Temple is in the midst of its search for a new football coach, and O’Connor reports the schools is down to about seven candidates, with a short list of three set to emerge by Tuesday. One of the prime contenders is former Temple assistant Matt Rhule, and he should make the final round. Others mentioned are Miami defensive coordinator Mark D’Onofrio and Temple DC Chuck Heater, although several others are in the hunt, including Mario Cristobal, who led Florida International to its only two bowl appearances and is the only candidate mentioned with college head coaching experience. Whoever gets the job had better be ready to stick around for a while, because the Owls are not looking for another social climber who will leave as soon as a more prosperous program looks his way.

More than anything, the Owls want to find someone who understands where the program is going and what its role within the school is. O’Connor was one of those who saved Temple football early last decade and wants the school to have a team that students, alumni, fans and donors can enjoy. He does not, however, want to sell out the school’s educational mission in order to pick at the feet of schools with much different agendas. The new coach had better understand that.

“I want to get a person who is true to the mission of Temple and to strong graduation rates [a recent report indicated that 66 percent of players entering school in the 2005-06 school year received diplomas],” O’Connor says.

And if anybody forgets what the goals are, O’Connor will be happy to remind them. If all goes according to his plan, the next Temple coach will retire after a long tenure at the school, and the Owls will be able to field a strong football team that doesn’t compromise the school’s standards. It may be a difficult road, but O’Connor believes it’s time to change college sports’ current path.
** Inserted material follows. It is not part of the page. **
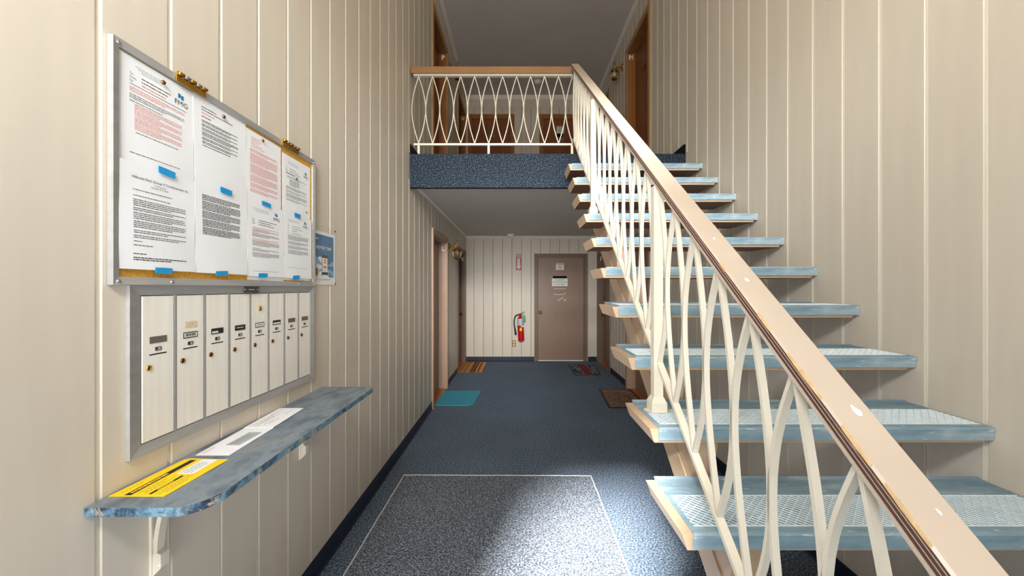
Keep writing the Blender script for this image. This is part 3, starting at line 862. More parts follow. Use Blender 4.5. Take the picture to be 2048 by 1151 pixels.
# printed sheets
class Sheet:
    def __init__(s, name, y0, z0, w, h, x, label, cat='notice', group=None, curl=.002, tilt=0.0):
        s.y0, s.z0, s.w, s.h, s.x, s.curl, s.tilt = y0, z0, w, h, x, curl, tilt
        mb = MB(); n = 8
        s.ct, s.st = math.cos(tilt), math.sin(tilt)
        front = [s.P(w*i/n, h*j/n, 0) for j in range(n + 1) for i in range(n + 1)]
        back = [s.P(w*i/n, h*j/n, -.0006) for j in range(n + 1) for i in range(n + 1)]
        m = n + 1
        fs = [(j*m + i, j*m + i + 1, (j + 1)*m + i + 1, (j + 1)*m + i) for j in range(n) for i in range(n)]
        K = m*m
        fs += [tuple(K + t for t in reversed(f)) for f in list(fs)]
        per = [i for i in range(n)] + [i*m + n for i in range(n)] + [n*m + n - i for i in range(n)] + [(n - i)*m for i in range(n)]
        fs += [(per[i], per[(i + 1) % len(per)], K + per[(i + 1) % len(per)], K + per[i])[::-1] for i in range(len(per))]
        mb.add(front + back, fs)
        s.o = tag(obj(name, mb, M['paper'], base=tuple(s.P(w/2, 0, 0))), label, cat, group)
        s.layers = {}
    def P(s, a, b, lift):
        d = s.curl*(math.sin(math.pi*a/s.w)*.5 + .5*math.sin(1.3*math.pi*b/s.h + a*9))*1.0
        yy = a*s.ct - b*s.st; zz = a*s.st + b*s.ct
        return (s.x + max(d, 0) + lift, s.y0 + yy, s.z0 + zz)
    def rect(s, ink, a0, b0, a1, b1, lift=.0004):
        mb = s.layers.setdefault(ink, MB())
        mb.add([s.P(a0, b0, lift), s.P(a1, b0, lift), s.P(a1, b1, lift), s.P(a0, b1, lift)], [(0, 1, 2, 3)])
    def words(s, ink, a0, a1, b, th=.0017, fill=1.0, rnd=random.Random(11)):
        a = a0; end = a0 + (a1 - a0)*fill
        while a < end - .003:
            l = min(rnd.choice((.004, .006, .008, .010, .013)), end - a)
            s.rect(ink, a, b - th/2, a + l, b + th/2)
            a += l + .0016
    def para(s, ink, a0, a1, b, lines, lead=.0046, th=.0017, last=.6):
        for k in range(lines):
            s.words(ink, a0, a1, b - k*lead, th, last if k == lines - 1 else .96)
        return b - lines*lead
    def text(s, txt, size, a, b, ink, name='heading', bold=0, align='CENTER', xs=1.0):
        text_mesh(txt, size, (0, 0, 0), (0, 1, 0), (0, 0, 1), (1, 0, 0), M[ink], name, s.o, bold, align, xs, 0, lambda p, q: s.P(a + p, b + q, .0010))
    def logo(s, a, b, k=1.0):
        s.rect('ink_blue', a - .008*k, b, a - .001*k, b + .010*k); s.rect('ink_blue', a, b - .002*k, a + .007*k, b + .008*k)
        s.text('FMG', .016*k, a, b - .012*k, 'ink', 'logo_lettering', 0, 'CENTER', 1.15)
    def finish(s, names={}):
        for ink, mb in s.layers.items():
            obj({'ink': 'printed_text', 'ink_black': 'black_print', 'ink_red': 'red_print', 'ink_light': 'faint_print', 'ink_blue': 'blue_print', 'ink_orange': 'orange_print'}.get(ink, ink + '_print'), mb, M[ink], s.o)
    def tape(s, y0, z0, w=.049, h=.017, skew=.004, x=None):
        x = (s.x + s.curl + .0012) if x is None else x
        mb = MB().prism([(y0, z0), (y0 + w, z0 - skew), (y0 + w + .001, z0 + h - skew), (y0 + w*.5, z0 + h - skew*.5 + .0006), (y0 - .001, z0 + h)], 0, x - .0006, x + .0006)
        obj('tape', mb, M['tape'], s.o)

GN = 'notices on the cork board'
PW, PH = .216, .272
XP = XL + .0075
# upper row
s = Sheet('notice', .940, 1.728, .224, .278, XP, 'white notice with red paragraphs and a blue logo, top left of the cork board', group=GN, curl=.002)
for k in range(3): s.words('ink_light', .045 + .008*k, .12, .258 - .005*k, .0015)
s.logo(.180, .240, 1.25)
for k, (t, f) in enumerate((('To:', .75), ('From:', .6), ('Re:', .55))):
    s.text(t, .0075, .030, .234 - k*.009, 'ink', 'heading', 0, 'LEFT'); 
    s.words('ink_red' if k == 2 else 'ink_black', .062, .15, .234 - k*.009, .0022, f + .25)
s.rect('ink_black', .03, .2075, .198, .2087)
b = s.para('ink_red', .03, .198, .200, 3)
b = s.para('ink', .03, .198, b - .004, 3)
b = s.para('ink', .03, .18, b - .003, 1)
for _ in range(4): b = s.para('ink_red', .042, .188, b - .0012, 4, .0040, .0015, .5)
b = s.para('ink', .045, .18, b - .004, 1, last=.95)
s.para('ink', .03, .19, .034, 1, last=.9)
s.finish()
s = Sheet('notice', 1.166, 1.724, .226, .284, XP + .001, 'white memo with short black lines and one red line, second from left in top row', group=GN, curl=.002, tilt=.02)
b = .256
s.words('ink_black', .03, .09, b, .0022); s.words('ink_black', .03, .16, b - .0085, .0022); s.words('ink_red', .03, .08, b - .018, .0026); s.words('ink_black', .03, .07, b - .029, .0022)
b -= .038
for n_ in (2, 2, 2, 3, 2, 2, 1): b = s.para('ink_black', .03, .19, b - .003, n_, .0046, .0021, .75)
s.finish()
s = Sheet('notice', 1.384, 1.720, .210, .278, XP + .0005, 'white notice printed almost wholly in red, third in the top row', group=GN, curl=.0015)
b = .255
for f in (.3, .36, .28, .4, .5): s.words('ink_red', .03, .19, b, .002, f); b -= .008
for n_ in (3, 8, 8, 6, 4, 3): b = s.para('ink_red', .025, .192, b - .004, n_, .0044, .0018, .6)
s.finish()
s = Sheet('notice', 1.604, 1.705, .216, .279, XP, 'grey-white notice under a single pin, top right of the cork board', group=GN, curl=.0015)
s.logo(.178, .235, 1.0)
b = .255
for k in range(3): s.words('ink_light', .04, .12, b - k*.005, .0015)
b = .228
for f in (.35, .5, .6): s.words('ink', .05, .19, b, .0018, f); s.words('ink', .025, .035, b, .0018); b -= .008
s.rect('ink_black', .025, b - .002, .09, b + .001)
b = s.para('ink', .03, .196, b - .012, 2)
b = s.para('ink', .05, .13, b - .004, 6)
for n_ in (3, 2, 4, 2): b = s.para('ink', .025, .19, b - .004, n_)
s.rect('ink_light', .175, .058, .195, .068)
s.finish()
# the sheet that peeks out below
s = Sheet('notice', 1.395, 1.447, .216, .10, XP + .0002, 'blank white sheet peeking out beneath the taped notices, near the lower frame', group=GN, curl=.0005, tilt=-.012)
s2 = Sheet('notice', 1.612, 1.451, .206, .10, XP + .0002, 'blank sheet corner showing under the lower right notice', group=GN, curl=.0005, tilt=-.006)
XQ = XP + .0045
# lower row, each with two tapes
s = Sheet('notice', .940, 1.465, .2235, PH, XQ, 'taped letter headed Hillcrest Park Group V Condominium, lower left of the board', group=GN, curl=.004)
s.text('Hillcrest Park Group V Condominium, Inc.', .0098, .116, .236, 'ink_black', 'heading')
s.text('2 Rolling Way', .0062, .108, .226, 'ink', 'address'); s.text('Peekskill, NY 10566', .0062, .108, .2195, 'ink', 'address')
s.words('ink', .034, .15, .204, .0019, .95)
s.words('ink', .034, .14, .189, .0019)
b = .181
for n_ in (4, 2, 4, 4): b = s.para('ink', .034, .196, b - .0022, n_, .0049, .0021, .7)
b = s.para('ink', .034, .196, b - .004, 2, .0049, .002); b = s.para('ink', .034, .196, b - .003, 2, .0049, .002, .8)
s.words('ink', .034, .055, b - .005, .002); s.words('ink', .034, .085, b - .015, .002)
s.words('ink_black', .034, .07, .040, .0022)
s.para('ink_black', .034, .196, .030, 2, .0052, .0024, .65)
s.tape(1.040, 1.730, .050, .018); s.tape(1.031, 1.456, .049, .016, .0)
s.finish()
s = Sheet('notice', 1.164, 1.464, .224, PH, XQ + .0005, 'taped letter with one dense black text block above blank paper', group=GN, curl=.003)
b = .245
for n_ in (4, 6, 5, 5, 5): b = s.para('ink_black', .025, .195, b - .002, n_, .0047, .0024, .7)
s.tape(1.258, 1.731, .050, .018, .002); s.tape(1.239, 1.456, .050, .015, -.003)
s.finish()
s = Sheet('notice', 1.389, 1.461, .219, .278, XQ, 'taped memo with red and black paragraphs, third in the lower row', group=GN, curl=.002)
s.logo(.168, .245, 1.15)
for k in range(3): s.words('ink_light', .03 + .008*k, .12, .254 - .005*k, .0015)
b = .212
for f in (.85, .6, .7): s.words('ink_black', .06, .19, b, .002, f); s.words('ink', .025, .04, b, .002); b -= .008
b = s.para('ink_red', .025, .192, b - .006, 2); b = s.para('ink', .025, .192, b, 2); b = s.para('ink_red', .025, .192, b, 1, last=.2); b = s.para('ink', .025, .192, b, 3)
b = s.para('ink_red', .025, .192, b - .006, 2); b = s.para('ink', .025, .192, b, 4)
b = s.para('ink_red', .025, .192, b - .006, 1, last=.3); b = s.para('ink', .025, .192, b, 2); b = s.para('ink', .025, .192, b - .004, 4)
s.words('ink_light', .03, .18, .02, .0018)
s.tape(1.466, 1.734, .051, .016, .002); s.tape(1.446, 1.456, .050, .016, -.002)
s.finish()
s = Sheet('notice', 1.610, 1.460, .214, .277, XQ, 'taped letter with sparse grey text at the lower right corner of the board', group=GN, curl=.002)
s.logo(.160, .248, 1.1)
for k in range(2): s.words('ink_light', .03, .11, .250 - .005*k, .0015)
b = .225
for f in (.6, .65, .3, .6): s.words('ink', .055, .18, b, .0018, f); s.words('ink', .025, .035, b, .0018); b -= .010
s.rect('ink_black', .022, b, .192, b + .0012)
for n_ in (4, 3, 3, 4): b = s.para('ink', .025, .19, b - .005, n_)
s.words('ink_light', .02, .18, .045, .0016)
s.tape(1.680, 1.729, .046, .018, .002); s.tape(1.668, 1.452, .050, .018, -.003)
s.finish()
# pins
for yy, zz, lab in ((1.0586, 1.983, 'metal pin holding the top left notice'), (1.277, 1.986, 'metal pin holding the second notice of the top row'),
                    (1.474, 1.982, 'metal pin holding the red-printed notice'), (1.700, 1.900, 'dark metal pin holding the top right grey-white notice')):
    tag(obj('push_pin', MB().lathe([(.003, 0), (.006, .001), (.006, .003), (.004, .0055), (0, .0062)], (XP + .0035, yy, zz), (1, 0, 0), 12), M['steel_dark'] if zz < 1.95 else M['brass_dark'], smooth=True), lab, 'pin', 'pins on the cork board')

# poster in a plastic sleeve beside the board
s = Sheet('poster', 1.862, 1.434, .222, .268, XL + .001, 'blue crime-prevention poster with a phone, in a clear sleeve right of the board', 'poster', curl=.001)
s.rect('poster_blue', .008, .038, .203, .252, .0004)
cx, cy = .112, .090
for ang0, ang1, l in ((-35, -12, .1), (5, 22, .1), (150, 172, .105), (190, 214, .11), (300, 322, .06), (224, 240, .06)):
    mbp = s.layers.setdefault('poster_light', MB())
    def clampp(t):
        r = l; a = cx + r*math.cos(math.radians(t)); b_ = cy + r*math.sin(math.radians(t))
        return (min(max(a, .009), .202), min(max(b_, .039), .25))
    p0 = (cx + .02*math.cos(math.radians((ang0+ang1)/2)), cy + .02*math.sin(math.radians((ang0+ang1)/2)))
    q0, q1 = clampp(ang0), clampp(ang1)
    mbp.add([s.P(*p0, .0007), s.P(*q0, .0007), s.P(*q1, .0007)], [(0, 1, 2)])
s.text('HELP FIGHT CRIME', .0205, .100, .186, 'sign_white', 'slogan', .0006, 'CENTER', .88)
s.words('poster_light', .03, .17, .172, .0018)
s.rect('sign_white', .016, .224, .030, .233, .0009); s.rect('ink_orange', .018, .226, .024, .231, .0011); s.rect('sign_white', .032, .226, .046, .231, .0009)
s.rect('ink_black', .078, .050, .140, .150, .0010)
s.rect('sign_white', .082, .064, .136, .136, .0012)
for z_, w_ in ((.120, .024), (.110, .030), (.090, .034), (.083, .034)): s.rect('ink_orange', .109 - w_/2, z_, .109 + w_/2, z_ + .006, .0014)
s.rect('ink', .104, .127, .114, .132, .0014); s.rect('ink_light', .09, .072, .128, .075, .0014)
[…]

“On our end, we’re going to start initiating a debate and see how many people want to participate in it,” he says.

Let’s hope many do.

SUCKER PUNCHES

  • Don’t even think about it. Just because the Eagles won a game, Andy Reid isn’t coming back. Yes, Nick Foles looked great in Sunday’s victory over Tampa Bay, and the Birds showed some long-lost character, but even a four-game winning streak to close the season (sound familiar?) shouldn’t prevent Reid’s removal. Beating the Bucs was fun, but let’s not get carried away.
  • It’s too early to assess Phillies GM Ruben Amaro’s decisions to add slap-hitting centerfielder Ben Revere and aging infielder Michael Young, but he is taking some real chances. Revere came at a steep price (starting pitcher Vance Worley and top minor-league prospect Trevor May), while Young is clearly on the downside of his career and didn’t do much better than the crew the Phils used at third base last year. (Some Sabermetricians will argue he was worse.) There’s more to come, so don’t evaluate yet. Believe me, there will be plenty of time to do that.
  • So much for the Super Fight. Juan Manuel Marquez’s stunning KO of Manny Pacquiao Saturday night all but killed the prospects of a battle between Pacquiao and Floyd Mayweather, a showdown boxing fans had been craving for years. By arguing, posturing, bobbing and weaving, both fighters’ camps missed out on a huge income opportunity. Mayweather and Pacquaio may end up in the ring together, but the demand to watch them won’t be nearly as big as it could have been. Talk about your missed opportunities.